▶ Data section
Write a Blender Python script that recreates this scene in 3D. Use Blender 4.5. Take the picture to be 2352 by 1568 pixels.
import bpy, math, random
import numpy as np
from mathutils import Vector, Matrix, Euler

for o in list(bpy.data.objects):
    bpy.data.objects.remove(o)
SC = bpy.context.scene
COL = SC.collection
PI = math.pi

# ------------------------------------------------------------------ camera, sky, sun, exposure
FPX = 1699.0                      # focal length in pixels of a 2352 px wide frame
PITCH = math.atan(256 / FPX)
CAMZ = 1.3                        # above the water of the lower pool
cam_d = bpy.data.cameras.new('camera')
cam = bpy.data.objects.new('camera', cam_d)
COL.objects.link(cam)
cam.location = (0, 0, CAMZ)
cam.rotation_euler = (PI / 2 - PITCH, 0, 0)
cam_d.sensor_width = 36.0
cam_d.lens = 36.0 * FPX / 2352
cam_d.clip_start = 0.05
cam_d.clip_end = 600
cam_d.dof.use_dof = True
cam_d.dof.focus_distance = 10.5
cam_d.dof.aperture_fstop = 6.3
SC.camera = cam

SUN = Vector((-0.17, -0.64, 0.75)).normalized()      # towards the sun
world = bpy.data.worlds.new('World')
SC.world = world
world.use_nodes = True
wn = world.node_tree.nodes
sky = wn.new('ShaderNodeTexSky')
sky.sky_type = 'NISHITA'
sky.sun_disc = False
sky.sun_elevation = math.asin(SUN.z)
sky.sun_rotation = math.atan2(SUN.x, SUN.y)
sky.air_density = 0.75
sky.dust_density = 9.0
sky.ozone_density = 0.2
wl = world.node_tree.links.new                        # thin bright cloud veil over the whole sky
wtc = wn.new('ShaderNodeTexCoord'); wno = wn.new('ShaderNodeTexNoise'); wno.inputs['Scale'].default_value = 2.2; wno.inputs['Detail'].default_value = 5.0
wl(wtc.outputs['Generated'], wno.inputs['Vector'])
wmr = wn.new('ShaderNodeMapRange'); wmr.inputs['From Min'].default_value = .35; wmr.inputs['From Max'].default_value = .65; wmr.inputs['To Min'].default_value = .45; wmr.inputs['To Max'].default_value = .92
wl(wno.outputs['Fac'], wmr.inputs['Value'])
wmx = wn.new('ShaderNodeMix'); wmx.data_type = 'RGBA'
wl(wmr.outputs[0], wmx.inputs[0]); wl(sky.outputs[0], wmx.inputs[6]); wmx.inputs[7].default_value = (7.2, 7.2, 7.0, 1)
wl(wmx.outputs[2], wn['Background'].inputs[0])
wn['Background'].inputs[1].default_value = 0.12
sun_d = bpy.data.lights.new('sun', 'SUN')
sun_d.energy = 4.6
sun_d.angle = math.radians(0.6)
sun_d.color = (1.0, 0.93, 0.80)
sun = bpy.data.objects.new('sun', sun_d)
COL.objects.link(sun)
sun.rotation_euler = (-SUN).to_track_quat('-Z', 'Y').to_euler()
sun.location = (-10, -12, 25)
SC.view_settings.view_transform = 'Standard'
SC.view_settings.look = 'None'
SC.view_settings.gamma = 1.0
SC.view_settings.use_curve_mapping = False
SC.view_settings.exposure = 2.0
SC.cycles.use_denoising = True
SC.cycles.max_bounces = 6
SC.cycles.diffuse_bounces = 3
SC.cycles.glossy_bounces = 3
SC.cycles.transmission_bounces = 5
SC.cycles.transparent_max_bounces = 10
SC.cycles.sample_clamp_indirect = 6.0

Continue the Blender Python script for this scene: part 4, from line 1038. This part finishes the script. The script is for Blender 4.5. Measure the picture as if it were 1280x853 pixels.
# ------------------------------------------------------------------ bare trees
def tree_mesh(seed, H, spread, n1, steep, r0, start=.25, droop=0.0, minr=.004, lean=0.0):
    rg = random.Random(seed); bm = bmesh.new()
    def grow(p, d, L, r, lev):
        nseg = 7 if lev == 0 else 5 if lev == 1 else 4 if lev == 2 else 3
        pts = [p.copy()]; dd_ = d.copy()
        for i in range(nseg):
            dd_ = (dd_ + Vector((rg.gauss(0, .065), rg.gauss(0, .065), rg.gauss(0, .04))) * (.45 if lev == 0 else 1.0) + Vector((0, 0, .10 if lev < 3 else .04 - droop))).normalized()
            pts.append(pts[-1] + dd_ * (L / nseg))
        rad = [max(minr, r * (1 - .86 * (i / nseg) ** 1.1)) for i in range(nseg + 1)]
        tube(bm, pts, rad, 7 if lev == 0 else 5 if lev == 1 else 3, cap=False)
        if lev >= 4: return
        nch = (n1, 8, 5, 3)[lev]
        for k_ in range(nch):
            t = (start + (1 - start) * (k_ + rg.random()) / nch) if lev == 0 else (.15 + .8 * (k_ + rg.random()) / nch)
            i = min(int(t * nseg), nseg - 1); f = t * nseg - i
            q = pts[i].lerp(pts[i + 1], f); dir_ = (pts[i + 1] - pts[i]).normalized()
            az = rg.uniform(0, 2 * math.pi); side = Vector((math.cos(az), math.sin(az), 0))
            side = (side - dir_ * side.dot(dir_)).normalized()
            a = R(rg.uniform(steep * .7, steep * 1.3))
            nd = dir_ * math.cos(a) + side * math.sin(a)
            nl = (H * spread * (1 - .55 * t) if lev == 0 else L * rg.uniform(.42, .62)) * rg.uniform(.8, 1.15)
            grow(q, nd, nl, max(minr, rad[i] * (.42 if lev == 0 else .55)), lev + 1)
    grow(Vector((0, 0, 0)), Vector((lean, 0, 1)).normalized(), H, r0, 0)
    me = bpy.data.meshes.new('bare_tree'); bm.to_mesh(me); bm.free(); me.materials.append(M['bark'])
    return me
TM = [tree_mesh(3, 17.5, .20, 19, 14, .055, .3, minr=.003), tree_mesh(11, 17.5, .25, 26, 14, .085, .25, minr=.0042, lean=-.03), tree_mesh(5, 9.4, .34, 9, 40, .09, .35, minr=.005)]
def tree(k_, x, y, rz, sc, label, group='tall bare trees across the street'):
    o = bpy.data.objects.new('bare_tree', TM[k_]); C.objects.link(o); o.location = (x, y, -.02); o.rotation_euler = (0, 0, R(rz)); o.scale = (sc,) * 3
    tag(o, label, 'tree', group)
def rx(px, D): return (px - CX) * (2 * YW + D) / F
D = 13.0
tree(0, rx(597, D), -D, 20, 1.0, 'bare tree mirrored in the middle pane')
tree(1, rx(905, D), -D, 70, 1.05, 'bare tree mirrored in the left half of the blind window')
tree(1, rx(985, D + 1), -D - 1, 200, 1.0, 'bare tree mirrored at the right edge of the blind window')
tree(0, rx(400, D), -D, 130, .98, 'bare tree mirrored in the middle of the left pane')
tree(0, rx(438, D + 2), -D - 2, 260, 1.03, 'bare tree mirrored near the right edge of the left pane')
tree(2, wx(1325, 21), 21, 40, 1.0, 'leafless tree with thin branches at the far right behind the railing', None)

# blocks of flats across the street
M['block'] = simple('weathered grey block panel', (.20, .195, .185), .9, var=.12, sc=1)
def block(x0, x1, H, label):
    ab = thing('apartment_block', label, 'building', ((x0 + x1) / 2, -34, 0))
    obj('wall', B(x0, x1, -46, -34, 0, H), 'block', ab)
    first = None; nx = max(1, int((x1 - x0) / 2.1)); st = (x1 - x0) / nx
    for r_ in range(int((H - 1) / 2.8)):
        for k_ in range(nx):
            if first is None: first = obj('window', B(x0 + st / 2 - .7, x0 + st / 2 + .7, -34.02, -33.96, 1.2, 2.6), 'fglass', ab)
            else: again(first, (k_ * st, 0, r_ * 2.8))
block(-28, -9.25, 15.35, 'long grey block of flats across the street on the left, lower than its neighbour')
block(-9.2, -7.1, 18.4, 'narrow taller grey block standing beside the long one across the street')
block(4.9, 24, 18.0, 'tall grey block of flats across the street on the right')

▶ Written problem
Return, please, the lines of the data from the first through the line containing "PI = math.pi", both kept, exactly as they stand and nothing more.

▶ Exercise answer
Write a Blender Python script that recreates this scene in 3D. Use Blender 4.5. Take the picture to be 2352 by 1568 pixels.
import bpy, math, random
import numpy as np
from mathutils import Vector, Matrix, Euler

for o in list(bpy.data.objects):
    bpy.data.objects.remove(o)
SC = bpy.context.scene
COL = SC.collection
PI = math.pi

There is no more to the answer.